EXTRACTED DATA>
- - - - -
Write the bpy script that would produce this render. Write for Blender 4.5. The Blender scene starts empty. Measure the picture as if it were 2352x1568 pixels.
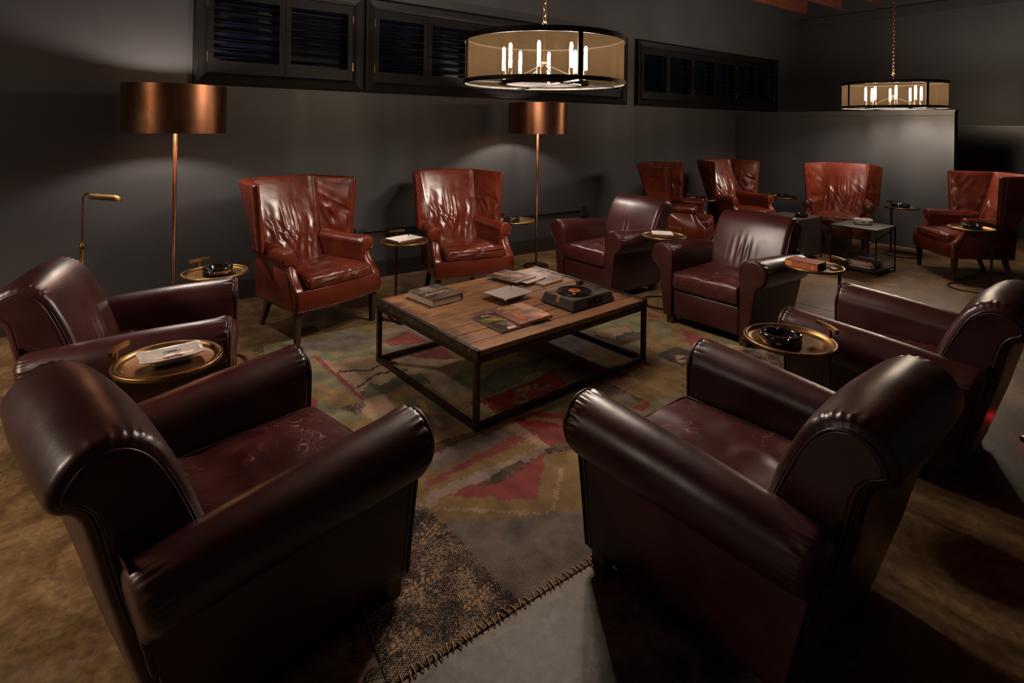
import bpy, bmesh, math, random
import numpy as np
from mathutils import Vector, Matrix

random.seed(7)
rng = np.random.default_rng(11)
SC = bpy.context.scene
COL = SC.collection
PI = math.pi

# ------------------------------------------------------------------ camera, world, exposure
cam_d = bpy.data.cameras.new('camera')
cam = bpy.data.objects.new('camera', cam_d)
COL.objects.link(cam)
SC.camera = cam
YAW, ROLL, FPX, CYPX, HC = 0.6413, -0.0134, 1292.6, 289.1, 1.62
cam_d.sensor_width = 36.0
cam_d.lens = FPX / 2352.0 * 36.0
cam_d.shift_y = -(784.0 - CYPX) / 2352.0
cam_d.clip_start = 0.02
_F = Vector((math.sin(YAW), math.cos(YAW), 0))
_R = Vector((math.cos(YAW), -math.sin(YAW), 0))
_U = Vector((0, 0, 1))
_R2 = _R * math.cos(ROLL) - _U * math.sin(ROLL)
_U2 = _R * math.sin(ROLL) + _U * math.cos(ROLL)
_m = Matrix.Identity(4)
for i in range(3):
    _m[i][0] = _R2[i]; _m[i][1] = _U2[i]; _m[i][2] = -_F[i]
_m[2][3] = HC
cam.matrix_world = _m

world = bpy.data.worlds.new('world')
SC.world = world
world.use_nodes = True
_bg = world.node_tree.nodes['Background']
_bg.inputs[0].default_value = (0.85, 0.78, 0.80, 1)
_bg.inputs[1].default_value = 0.032
SC.view_settings.view_transform = 'Standard'
SC.view_settings.look = 'None'
SC.view_settings.gamma = 1.0
SC.view_settings.use_curve_mapping = False
SC.view_settings.exposure = 0.0
# light levels of the lamps in the room
BULB_STRENGTH = 1120.0        # each glowing bulb of the two pendants
FLOOR_LAMP_STRENGTH = 1500.0  # bulb in each copper floor lamp

# the next chandelier of the row hangs out of frame to the left; only its light is needed
_l = bpy.data.lights.new('chandelier_light', 'SPOT'); _l.energy = 420.0; _l.shadow_soft_size = 0.28; _l.color = (1.0, 0.82, 0.64); _l.spot_size = math.radians(146); _l.spot_blend = 0.35
_lo = bpy.data.objects.new('chandelier_light', _l); COL.objects.link(_lo); _lo.location = (-2.6, 2.9, 2.05)
_l2 = bpy.data.lights.new('chandelier_glow', 'POINT'); _l2.energy = 65.0; _l2.shadow_soft_size = 0.35; _l2.color = (1.0, 0.82, 0.64)
_lo2 = bpy.data.objects.new('chandelier_glow', _l2); COL.objects.link(_lo2); _lo2.location = (-2.6, 2.9, 2.10)

# ------------------------------------------------------------------ helpers
def nodes_of(m):
    m.use_nodes = True
    return m.node_tree.nodes, m.node_tree.links, m.node_tree.nodes['Principled BSDF']

def mat(name, col, rough=0.5, metal=0.0, spec=0.5, var=0.0, vscale=8.0, bump=0.0, bscale=60.0,
        col2=None, stretch=(1, 1, 1), rvar=0.0, coat=0.0, emis=None, es=0.0, distort=0.5):
    m = bpy.data.materials.new(name)
    N, L, P = nodes_of(m)
    P.inputs['Base Color'].default_value = (*col, 1)
    P.inputs['Roughness'].default_value = rough
    P.inputs['Metallic'].default_value = metal
    P.inputs['Specular IOR Level'].default_value = spec
    P.inputs['Coat Weight'].default_value = coat
    if emis:
        P.inputs['Emission Color'].default_value = (*emis, 1)
        P.inputs['Emission Strength'].default_value = es
    if var or col2 or bump or rvar:
        tc = N.new('ShaderNodeTexCoord')
        mp = N.new('ShaderNodeMapping'); mp.inputs['Scale'].default_value = stretch
        L.new(tc.outputs['Object'], mp.inputs['Vector'])
    if var or col2:
        nz = N.new('ShaderNodeTexNoise'); nz.inputs['Scale'].default_value = vscale
        nz.inputs['Detail'].default_value = 6; nz.inputs['Distortion'].default_value = distort
        L.new(mp.outputs['Vector'], nz.inputs['Vector'])
        cr = N.new('ShaderNodeValToRGB')
        c2 = col2 if col2 else tuple(c * (1 - var) for c in col)
        cr.color_ramp.elements[0].position = 0.32; cr.color_ramp.elements[0].color = (*c2, 1)
        cr.color_ramp.elements[1].position = 0.68; cr.color_ramp.elements[1].color = (*col, 1)
        L.new(nz.outputs['Fac'], cr.inputs['Fac'])
        L.new(cr.outputs['Color'], P.inputs['Base Color'])
        if rvar:
            mr = N.new('ShaderNodeMapRange')
            mr.inputs['To Min'].default_value = max(0.02, rough - rvar); mr.inputs['To Max'].default_value = rough + rvar
            L.new(nz.outputs['Fac'], mr.inputs['Value']); L.new(mr.outputs['Result'], P.inputs['Roughness'])
    if bump:
        nb = N.new('ShaderNodeTexNoise'); nb.inputs['Scale'].default_value = bscale; nb.inputs['Detail'].default_value = 5
        L.new(mp.outputs['Vector'], nb.inputs['Vector'])
        b = N.new('ShaderNodeBump'); b.inputs['Strength'].default_value = bump; b.inputs['Distance'].default_value = 0.01
        L.new(nb.outputs['Fac'], b.inputs['Height']); L.new(b.outputs['Normal'], P.inputs['Normal'])
    return m

def leather(name, dark, mid, light, rough, crack=0.0, crack_col=(0.3, 0.2, 0.18), grain=0.05):
    m = bpy.data.materials.new(name)
    N, L, P = nodes_of(m)
    tc = N.new('ShaderNodeTexCoord')
    n1 = N.new('ShaderNodeTexNoise'); n1.inputs['Scale'].default_value = 5.5; n1.inputs['Detail'].default_value = 7; n1.inputs['Roughness'].default_value = 0.62
    n1.inputs['Distortion'].default_value = 0.15
    L.new(tc.outputs['Object'], n1.inputs['Vector'])
    cr = N.new('ShaderNodeValToRGB'); e = cr.color_ramp.elements
    e[0].position = 0.22; e[0].color = (*dark, 1); e[1].position = 0.80; e[1].color = (*light, 1)
    k = e.new(0.5); k.color = (*mid, 1)
    L.new(n1.outputs['Fac'], cr.inputs['Fac'])
    last = cr.outputs['Color']
    if crack:
        nw = N.new('ShaderNodeTexNoise'); nw.inputs['Scale'].default_value = 4.0; nw.inputs['Detail'].default_value = 3
        L.new(tc.outputs['Object'], nw.inputs['Vector'])
        ad = N.new('ShaderNodeMixRGB'); ad.inputs['Fac'].default_value = 0.25
        L.new(tc.outputs['Object'], ad.inputs['Color1']); L.new(nw.outputs['Color'], ad.inputs['Color2'])
        vo = N.new('ShaderNodeTexNoise'); vo.inputs['Scale'].default_value = 6.0; vo.inputs['Detail'].default_value = 1.5; vo.inputs['Distortion'].default_value = 2.2
        L.new(ad.outputs['Color'], vo.inputs['Vector'])
        sb = N.new('ShaderNodeMath'); sb.operation = 'SUBTRACT'; sb.inputs[1].default_value = 0.5; L.new(vo.outputs['Fac'], sb.inputs[0])
        ab = N.new('ShaderNodeMath'); ab.operation = 'ABSOLUTE'; L.new(sb.outputs[0], ab.inputs[0])
        r2 = N.new('ShaderNodeValToRGB'); r2.color_ramp.elements[0].position = 0.0; r2.color_ramp.elements[0].color = (1, 1, 1, 1)
        r2.color_ramp.elements[1].position = 0.008; r2.color_ramp.elements[1].color = (0, 0, 0, 1)
        L.new(ab.outputs[0], r2.inputs['Fac'])
        n3 = N.new('ShaderNodeTexNoise'); n3.inputs['Scale'].default_value = 6.0
        L.new(tc.outputs['Object'], n3.inputs['Vector'])
        r3 = N.new('ShaderNodeValToRGB'); r3.color_ramp.elements[0].position = 0.40; r3.color_ramp.elements[1].position = 0.60
        L.new(n3.outputs['Fac'], r3.inputs['Fac'])
        mu = N.new('ShaderNodeMath'); mu.operation = 'MULTIPLY'
        L.new(r2.outputs['Color'], mu.inputs[0]); L.new(r3.outputs['Color'], mu.inputs[1])
        mu2 = N.new('ShaderNodeMath'); mu2.operation = 'MULTIPLY'; mu2.inputs[1].default_value = crack
        L.new(mu.outputs[0], mu2.inputs[0])
        mx = N.new('ShaderNodeMixRGB'); mx.inputs['Color2'].default_value = (*crack_col, 1)
        L.new(mu2.outputs[0], mx.inputs['Fac']); L.new(last, mx.inputs['Color1'])
        last = mx.outputs['Color']
    L.new(last, P.inputs['Base Color'])
    mr = N.new('ShaderNodeMapRange'); mr.inputs['To Min'].default_value = rough - 0.07; mr.inputs['To Max'].default_value = rough + 0.12
    L.new(n1.outputs['Fac'], mr.inputs['Value']); L.new(mr.outputs['Result'], P.inputs['Roughness'])
    vb = N.new('ShaderNodeTexVoronoi'); vb.inputs['Scale'].default_value = 320
    L.new(tc.outputs['Object'], vb.inputs['Vector'])
    nb = N.new('ShaderNodeTexNoise'); nb.inputs['Scale'].default_value = 22; nb.inputs['Detail'].default_value = 4
    L.new(tc.outputs['Object'], nb.inputs['Vector'])
    b1 = N.new('ShaderNodeBump'); b1.inputs['Strength'].default_value = grain; b1.inputs['Distance'].default_value = 0.002
    b2 = N.new('ShaderNodeBump'); b2.inputs['Strength'].default_value = 0.12; b2.inputs['Distance'].default_value = 0.006
    L.new(vb.outputs['Distance'], b1.inputs['Height']); L.new(nb.outputs['Fac'], b2.inputs['Height'])
    L.new(b2.outputs['Normal'], b1.inputs['Normal']); L.new(b1.outputs['Normal'], P.inputs['Normal'])
    P.inputs['Specular IOR Level'].default_value = 0.5
    return m

def attr_mat(name, rough=0.6, coat=0.0, spec=0.4):
    m = bpy.data.materials.new(name)
    N, L, P = nodes_of(m)
    a = N.new('ShaderNodeAttribute'); a.attribute_name = 'paint'
    L.new(a.outputs['Color'], P.inputs['Base Color'])
    P.inputs['Roughness'].default_value = rough; P.inputs['Coat Weight'].default_value = coat
    P.inputs['Specular IOR Level'].default_value = spec
    return m

# value noise (for folds in leather)
_perm = rng.random((64, 64, 64))
def vnoise(p):
    p = np.asarray(p, float)
    i = np.floor(p).astype(int); f = p - i
    u = f * f * (3 - 2 * f)
    o = 0.0
    for a in (0, 1):
        for b in (0, 1):
            for c in (0, 1):
                w = (u[..., 0] if a else 1 - u[..., 0]) * (u[..., 1] if b else 1 - u[..., 1]) * (u[..., 2] if c else 1 - u[..., 2])
                o = o + w * _perm[(i[..., 0] + a) % 64, (i[..., 1] + b) % 64, (i[..., 2] + c) % 64]
    return o * 2 - 1
def ridge(p):
    return 1 - 2 * np.sqrt(vnoise(p) ** 2 + 0.012)

def spline(pts, n, closed=False):
    pts = np.asarray(pts, float); m = len(pts); out = []
    if closed:
        seg = m
        g = lambda k: pts[k % m]
    else:
        seg = m - 1
        g = lambda k: pts[min(max(k, 0), m - 1)]
    for i in range(n):
        t = i / n * seg if closed else i / (n - 1) * seg
        k = min(int(t), seg - 1); u = t - k
        p0, p1, p2, p3 = g(k - 1), g(k), g(k + 1), g(k + 2)
        out.append(0.5 * ((2 * p1) + (-p0 + p2) * u + (2 * p0 - 5 * p1 + 4 * p2 - p3) * u * u + (-p0 + 3 * p1 - 3 * p2 + p3) * u ** 3))
    return np.array(out)
def resample(pts, n, closed=False):
    pts = np.asarray(pts, float)
    q = np.vstack([pts, pts[:1]]) if closed else pts
    d = np.r_[0, np.cumsum(np.linalg.norm(np.diff(q, axis=0), axis=1))]
    s = np.linspace(0, d[-1], n + 1)[:-1] if closed else np.linspace(0, d[-1], n)
    return np.stack([np.interp(s, d, q[:, k]) for k in range(q.shape[1])], 1)

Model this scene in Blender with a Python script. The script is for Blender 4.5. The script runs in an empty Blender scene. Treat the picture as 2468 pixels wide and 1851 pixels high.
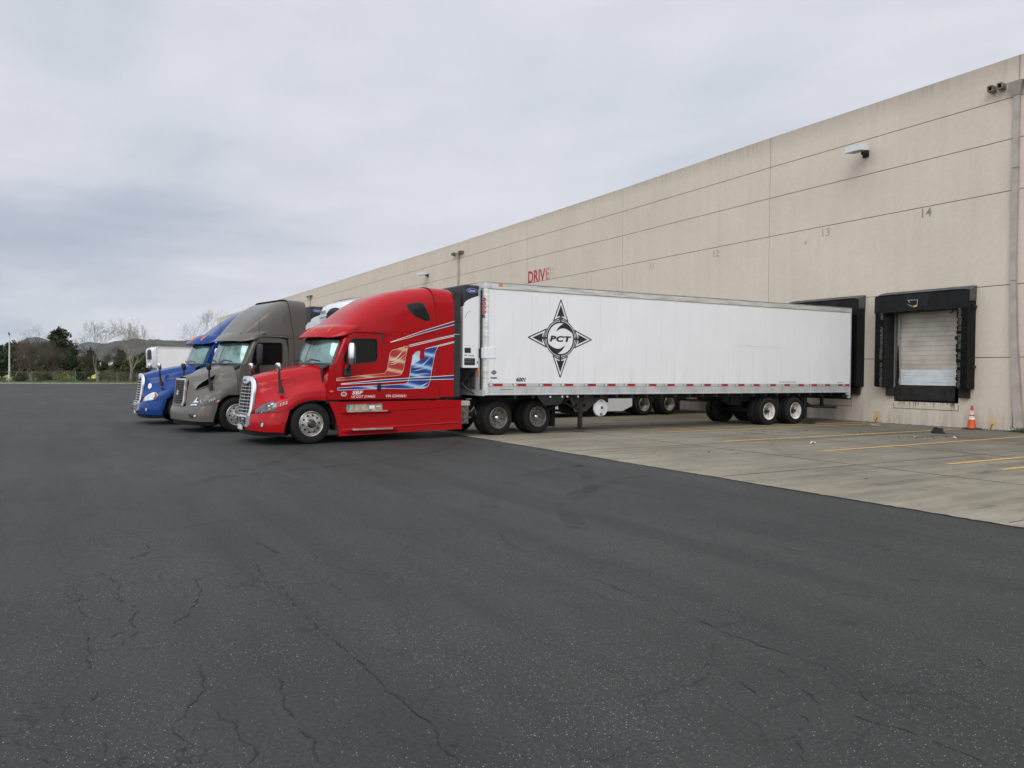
- - - - -
Leave the pictures out, and restate exactly the lines from the start of the records through the one that contains "from mathutils import Vector, Matrix".

SOLVED PROBLEM>
Write the bpy script that would produce this render. Write for Blender 4.5. The Blender scene starts empty. Measure the picture as if it were 2352x1568 pixels.
import bpy, bmesh, math, random
import numpy as np
from mathutils import Vector, Matrix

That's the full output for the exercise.